E i mercati sono pronti a mangiarsi la Spagna senza Zapatero

E i mercati sono pronti a mangiarsi la Spagna senza Zapatero

Doveva essere il punto da cui ripartire, ma così non è stato. La Spagna continua a essere fra gli osservati speciali dell’eurozona. Questo nonostante la decisione del premier José Luis Rodríguez Zapatero, ampiamente attesa, di indire elezioni anticipate, in un tentativo di ridare una rotta a una nazione che sembra averla persa. Il responso dei mercati non si è fatto attendere ed è stato contraddistinto da un nervosismo di fondo che è sembrato analogo a quello delle scorse settimane. E dire che Zapatero, non senza una punta di commozione per i due mandati che lo hanno visto al vertice della Moncloa, ha scelto di comunicare in questi giorni la data delle elezioni, 20 novembre, per «proiettare una certezza politica e economica». Obiettivo mancato, per ora.

Venerdì scorso Moody’s ha posto sotto osservazione il rating iberico (Aa2) per un possibile downgrade. «Quando il valore di un debito si indebolisce, Moody’s rivaluta la capacità sovrana di fornire supporto sistemico alle banche nazionali», ha detto la società newyorkese in un nota. Cinque le ragioni principali: l’esposizione di Madrid al piano di salvataggio di Atene, la crescita economica in deterioramento, il mercato del lavoro in costante peggioramento, la lentezza della ristrutturazione del sistema bancario e la debolezza dell’esecutivo. Dopo poche ore, il premier Zapatero ha deciso di fare un passo indietro.

La risposta degli operatori è stata fulminea. L’apertura della Bolsa di Madrid è stata all’insegna dei ribassi, fino a meno 2,5 punti percentuali. E la tensione è rimasta anche su titoli di Stato e Credit default swap, i derivati che proteggono dall’insolvenza di un titolo. I Bonos decennali iberici, nel confronto coi Bund tedeschi, sono scambiati a 9 punti sopra il livello di venerdì scorso, cioè a 364 punti base.

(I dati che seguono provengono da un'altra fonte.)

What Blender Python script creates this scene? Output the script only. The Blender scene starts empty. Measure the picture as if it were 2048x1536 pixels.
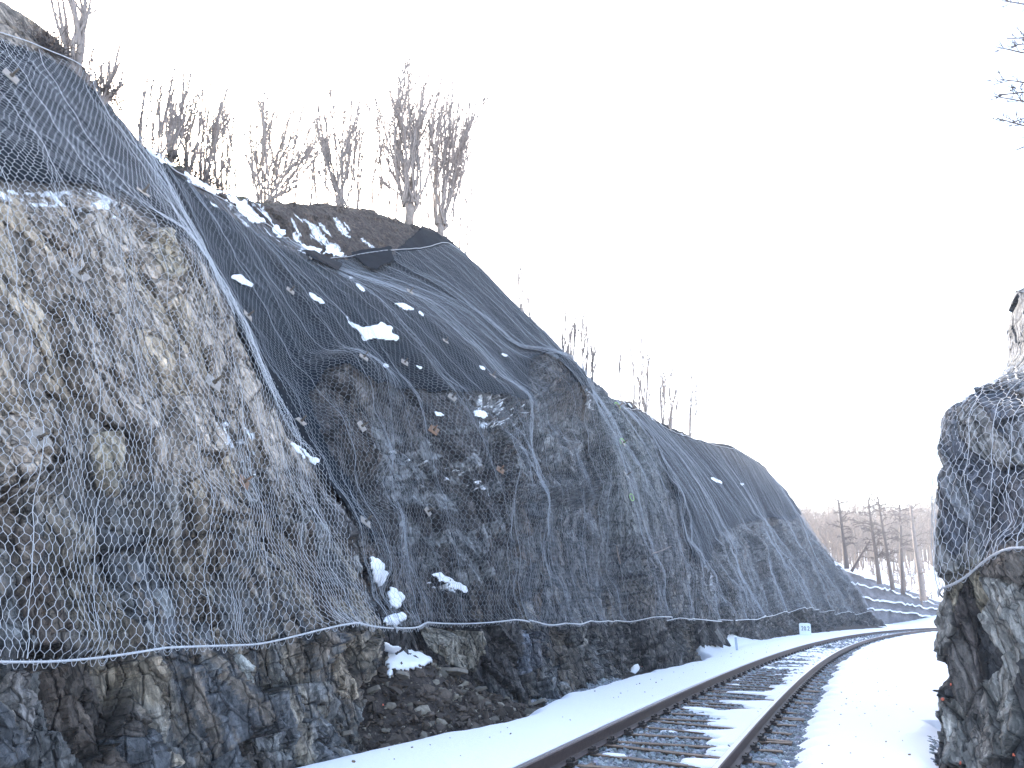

Ciò significa che Madrid, se vuole scendere sui mercati per finanziarsi, deve garantire un interesse superiore al 6%, una cifra considerata «insostenibile» dal ministro dell’Economia Elena Salgado.

Meglio non va osservando i movimenti dei Cds. Sulla piattaforma di Markit, i livelli dei derivati a protezione dei debito iberico sono stati quotati oltre i 360 punti base per tutta la giornata, chiudendo a 378 punti. Ciò significa che un investitore, per proteggersi dal rischio default di un Bonos quinquennale del valore di 10 milioni di dollari deve spendere 378mila dollari l’anno. Troppo per la Moncloa, che ha cercato di placare la furia dei mercati per voce della Salgado. «Non ci sono problemi con il nostro debito, le nostre banche stanno subendo diverse ristrutturazioni e siamo tranquilli. Questa è solo una crisi passeggera», ha detto il titolare dell’Economia.

Non la pensa così il Fondo monetario internazionale. L’istituzione di Washington, ora guidata dalla francese Christine Lagarde, ha evidenziato nel suo ultimo rapporto sulla Spagna che i problemi sono tanti e irrisolti. «Madrid non è ancora fuori dalla zona più pericolosa di questa crisi e deve intensificare gli sforzi per rafforzare l’economia in modo da evitare il contagio», sottolinea la nota del Fmi. In altre parole, anche in caso di elezioni anticipate i rischi rimangono. A tal proposito, il Fondo spiega che da Madrid potrebbe innescarsi un effetto domino di notevole spessore per il futuro economico europeo. «Scenari di possibile contagio dalla Spagna rivelano un impatto consistente sul resto dell’Europa e a livello globale, tenuto conto della valenza sistemica del Paese», spiega il Fmi.

Oggi la Moncloa è stata punita dagli investitori. L’Ibex 35, il principale listino azionario iberico, ha perso il 3,24%, con tutto il segmento bancario sotto forte pressione. Santander ha ceduto il 5,23%, Banco Popular il 5,04%, BBVA il 4,75 per cento. Su tutte pesa la bolla immobiliare ricordata a più riprese dal Banco de España, ma anche il contagio dei titoli ellenici detenuti in portafoglio. Se Zapatero voleva fare un favore al Paese, i mercati non lo hanno colto.